ウィリアム・フリードキン『恐怖の報酬 完全版』
いやー、大感激しました!
本年見た映画でコレがでベスト。
コレまで、監督の意図された形での上映はなかったので、新作とみなします。
ニトログリセリンの爆風を使って、油井で発生した火災(反政府テロの犯行に変わってます)を収束させるためにトラックでニトロを運ぶ。という、アンリ=ジョルジュ・クルーゾーのオリジナルのプロットこそありますが、もう全く別物の作品になっていて(原題もSorcerer になってます。なんと、マイルス・デイヴィス『ソーサラー』から取られたのだそうです)、リメイク。などという、安易なものではありません。
反政府テロリストの攻撃で爆発してしまう油井!
なので、本作の邦題は、間違ってはいませんが、全く違うタイトルにしてもよかった気はします。
イヴ・モンタン主演のオリジナルも大変な傑作で、前半の吹き溜まりのような南米の街のウダウダ、ダラダラとした描写が今見るとちょっと冗長とはいえ、ニトログリセリンを運ぶ展開に映ったらもう無類に面白いので、是非とご覧いただきたいのですけど、オリジナルの持っているドライで突き放した感じの演出に対して、フリードキン版は、圧倒的にドロドロで凄絶、そして、フリードキンならではの非情で骨太さが漲っており、1970年代の、テロが横行する世相をうまく取り込んだ作品に変貌していて、それでいながら120分にスッキリと言いたいことを絞り込んでいるところが見事なんですよね。
見終わると、もっと長い映画を見ていたんではないの?というくらい濃密で、心底驚きます。
マフィアのボスの弟を撃ってしまった嫌疑をかけらてしまうロイ・シャイダー。
冗漫で長く感じるんのではなく、中身が濃すぎて長く感じるんですね。
面白いのは、ドライバーとなる4人が、どうして南米の奥地にまで来ざるをえなかったのか。が、最初に展開するんですけど、1人は殺し屋、1人は反PLOのテロリスト、1人はパリの銀行家、そして、最後がアメリカのアイリッシュ・ギャングです。

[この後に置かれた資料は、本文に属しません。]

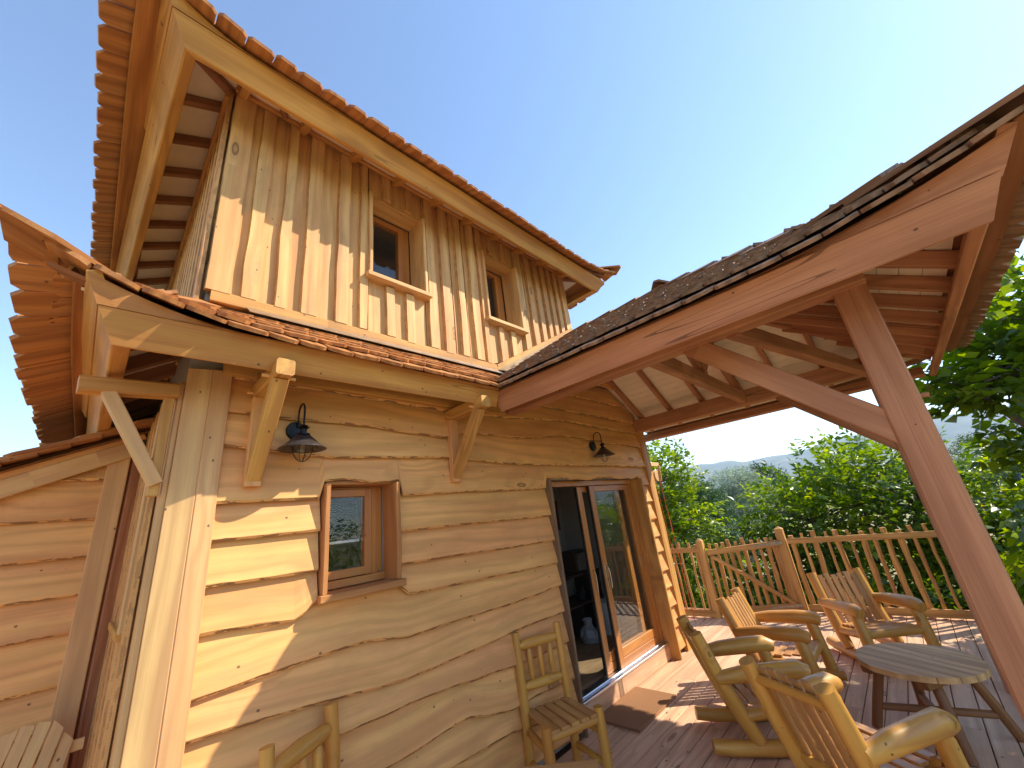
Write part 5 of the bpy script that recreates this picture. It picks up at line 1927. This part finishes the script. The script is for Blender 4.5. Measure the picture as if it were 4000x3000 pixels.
# near tree on the right, shading the table
def ko(p):  # leaves stay off the deck and out of the porch timber
    # keep clear of the porch roof, posts and the deck space
    inside = ((p[:, 1] > -3.62) & (p[:, 0] < 6.2)) | ((p[:, 1] > -3.5) & (p[:, 0] < 8.5)) | ((p[:, 1] > -4.1) & (p[:, 0] < 6.6) & (p[:, 2] > 2.75))
    return ~inside
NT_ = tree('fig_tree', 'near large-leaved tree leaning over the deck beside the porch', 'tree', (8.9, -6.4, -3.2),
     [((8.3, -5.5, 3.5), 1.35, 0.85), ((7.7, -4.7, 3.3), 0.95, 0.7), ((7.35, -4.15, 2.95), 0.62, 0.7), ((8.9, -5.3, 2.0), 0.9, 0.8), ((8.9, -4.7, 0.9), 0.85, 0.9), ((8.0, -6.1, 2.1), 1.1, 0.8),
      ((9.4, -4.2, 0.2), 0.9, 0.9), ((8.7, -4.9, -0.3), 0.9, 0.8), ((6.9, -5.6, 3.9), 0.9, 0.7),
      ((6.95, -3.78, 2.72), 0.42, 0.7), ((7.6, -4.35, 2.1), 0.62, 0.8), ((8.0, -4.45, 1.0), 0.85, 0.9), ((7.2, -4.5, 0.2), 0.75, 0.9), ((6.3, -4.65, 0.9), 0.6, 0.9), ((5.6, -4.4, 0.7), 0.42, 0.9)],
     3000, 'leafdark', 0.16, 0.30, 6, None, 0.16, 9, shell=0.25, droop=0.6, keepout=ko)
# further walnut on the right edge
tree('walnut_tree', 'shaded walnut tree at the right edge behind the near porch post', 'tree', az(-11, 12.6, -3.2),
     [(az(-9, 12.5, 0.6), 1.7, 0.9), (az(-14, 12.3, 1.0), 1.7, 0.9), (az(-8, 12.2, -0.9), 1.6, 0.9), (az(-13, 12, -0.9), 1.7, 0.9), (az(-18, 12, 0.6), 1.8, 0.9)],
     2600, 'leaf', 0.13, 0.24, 7, GW, 0.15, 12, droop=0.5)
# background trees
tree('conifer_tree', 'dark blue-green cedar standing behind the slim walnut', 'tree', az(20.2, 30, -4),
     [(az(20.6, 30, 2.0), 1.5, 0.8), (az(19.3, 30, 1.4), 1.5, 0.7), (az(20.5, 30, 0.2), 2.2, 0.7), (az(18.5, 30, -0.6), 2.0, 0.7), (az(21.8, 30, 1.2), 1.8, 0.8)],
     3200, 'conifer', 0.20, 0.16, 6, None, 0.25, 21, droop=0.1)
tree('silver_tree', 'pale silvery willow in the gap below the mountains', 'tree', az(16.0, 42, -4),
     [(az(16.2, 42, 2.3), 1.9, 0.9), (az(15.0, 42, 2.6), 1.6, 0.9), (az(14.0, 42, 1.8), 1.8, 0.9), (az(16.5, 42, 0.5), 2.2, 0.9), (az(14.5, 42, 0.2), 2.4, 0.9)],
     3000, 'silver', 0.22, 0.15, 6, None, 0.25, 22, droop=0.3)
for k, (a, d, h, r) in enumerate([(18.2, 60, 1.2, 2.6), (12.4, 55, 3.3, 2.4), (21.5, 70, 2.5, 3.2), (17.5, 48, -1.4, 1.6), (-5.5, 80, 3.5, 4.0), (-9.5, 75, 3.0, 4.0), (26, 60, 3.0, 3.5)]):
    tree('field_tree', ['small round tree standing alone in the far field', 'dark tree just right of the silvery willow', 'dark tree behind the cedar',
                        'dark bush in the shade at the foot of the silvery willow', 'far round tree beyond the near porch post', 'far tree at the right edge under the mountains',
                        'far tree hidden behind the house corner'][k], 'tree', az(a, d, -4),
         [(az(a, d, h - r * 0.4), r, 0.85), (az(a + 0.8, d, h - r), r * 0.8, 0.8), (az(a - 1.0, d, h - r * 1.1), r * 0.8, 0.8)], 1500, 'far', 0.34, 0.2, 5, 'far trees in the fields', 0.3, 40 + k, droop=0.1)
# distant wood as one mass
def far_wood():
    rng = np.random.default_rng(77)
    n = 60000
    a = np.radians(rng.uniform(-50, 60, n))
    d = rng.choice([150, 230, 340, 520, 800], n) * rng.uniform(0.9, 1.1, n)
    clump = np.array([noise.noise(V3((float(x) * 40, float(y) * 0.01, 0))) for x, y in zip(a[:n], d[:n])])
    h = np.clip(3.0 + 6 * clump, 0.5, 9) * (0.6 + d / 500)
    z = -4 + h * rng.random(n) ** 0.5
    C = np.stack([d * np.cos(a), -2.9 + d * np.sin(a), z], 1)
    A = rng.normal(size=(n, 3))
    N_ = rng.normal(size=(n, 3))
    me = leaves_mesh('wood', C, A, N_, 0.9 + d / 170, 0.45, rng.random(n))
    o = put('distant_wood', me, M['far'])
    tag(o, 'distant dark wood and hedges below the blue mountains', 'wood', kind='stuff')
far_wood()

M['dryleaf'] = plain('dry_leaf', (0.16, 0.09, 0.035), 0.8)
tag(put('fallen_leaves', leaves_mesh('fallen_leaves', *FL_ARGS), M['dryleaf']), 'small dry leaves scattered over the deck boards', 'leaves', kind='stuff')

# a pale far farmhouse seen between the trees
fb = thing('farmhouse', az(19.0, 75, -4.0), 'tiny pale farmhouse wall glimpsed in the dark gap between the trees', 'house', fix=True)
c = az(19.0, 75, 0)
boxp('wall', 'white', fb, (c[0] - 2.5, c[1] - 1.8, -4.0), (c[0] + 2.5, c[1] + 1.8, -1.6), 0)
part('roof', 'rafter', fb, lambda mb: mb.plate([(-2.1, 0), (2.1, 0), (0, 1.2)], (c[0] - 2.7, c[1], -1.59), (0, 1, 0), (0, 0, 1), 5.4))

# ------------------------------------------------------------------ haze
hz = boxp('haze', 'white', None, (-6600, -6600, -6.5), (6600, 6600, 560), 0)
hz.data.materials.clear()
hm = bpy.data.materials.new('haze')
hm.use_nodes = True
ht = hm.node_tree
for nd in list(ht.nodes):
    ht.nodes.remove(nd)
ho = ht.nodes.new('ShaderNodeOutputMaterial')
hv = ht.nodes.new('ShaderNodeVolumePrincipled')
hv.inputs['Color'].default_value = (0.66, 0.80, 1.0, 1)
hv.inputs['Density'].default_value = 0.00012
hv.inputs['Anisotropy'].default_value = 0.0
ht.links.new(hv.outputs[0], ho.inputs['Volume'])
hz.data.materials.append(hm)
tag(hz, kind='stuff')
for o in list(bpy.data.objects):
    if 'fix' in o:
        del o['fix']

みな、それぞれに犯罪や嫌疑のために本国にいられなくなり、国籍も名前も偽り、とんでもない場所に潜伏せざるを得なくなるんですね。
その冒頭がもうものすごいんです。
それぞれがもう映画一本になってるんじゃないの?というくらいにシビれるほどカッコいいんです!
もう、スッカリ、フリードキンの演出にハマってしまうんですね。
そこから、南米のジャンルの中にある、油井の近くにできた町の落差!
なんて小汚い(笑)!
刑務所以下(笑)。
とにかく、ドロ沼の中にある感じで、住民も最下層なんてものではない。
事故と石油会社の無策に怒り狂う住民!
遺体は黒焦げ!
ちょっとやり過ぎ感はないではないです。。
ロイ・シャイダーが一応、オリジナルのイヴ・モンタンになるんだと思いますが、こういうどうしようもない境遇に追い込まれた感じがホントに出てますね。
さすが、アメリカの川谷拓三。
『ジョーズ』よりも更に素晴らしい!
ここから、4人がトラックに乗ってニトログリセリンを運ぶという、メインになっていくんですが、まあココは一切何も言えません(笑)。
まあ、ホントにコワイ。
こんな所に舗装された道なんてあるわけがなく、とにかくハラハラ、ドキドキの連続なのでございます!
ひゃー!コワイ!!
熱帯雨林特有の滝のような雨がドライバーたちをトコトン苦しめ、人間が入ってはいけない、完全なるアウェイを進む自分たちでなんとか動くように修理したトラックが、まるで不気味な巨体生物のように見えてきます。
ジャジャーン!
驚いたのは、ラストシーンにチャーリー・パーカーの晩年の名作『Charlie Parker with Strings』の『l’ll Remember April』がちょっと流れまして(全体の音楽はタンジェリン・ドリームが担当してます)、コレが絶品なんですよ。チャーリー・パーカーをサントラに使ったのは、イーストウッド『バード』を別とすれば、たしか、ルイ・マルの作品にあったくらいだと思いますが、コレはとても珍しい。
超天才アルトサックス奏者、チャーリー・パーカー。
『フレンチ・コネクション』の、あの、ナタでドカンと切ったような編集、そして、具体的な物量と無茶な動きで作り出されるダイナミックなアクションは、昨今のCGを駆使した映像では絶対に味わえないゴツさであり、フリードキンのフィルモグラフィーのベスト3に間違いなく入る、それはすなわち、映画史に残る傑作である事が間違いない作品です。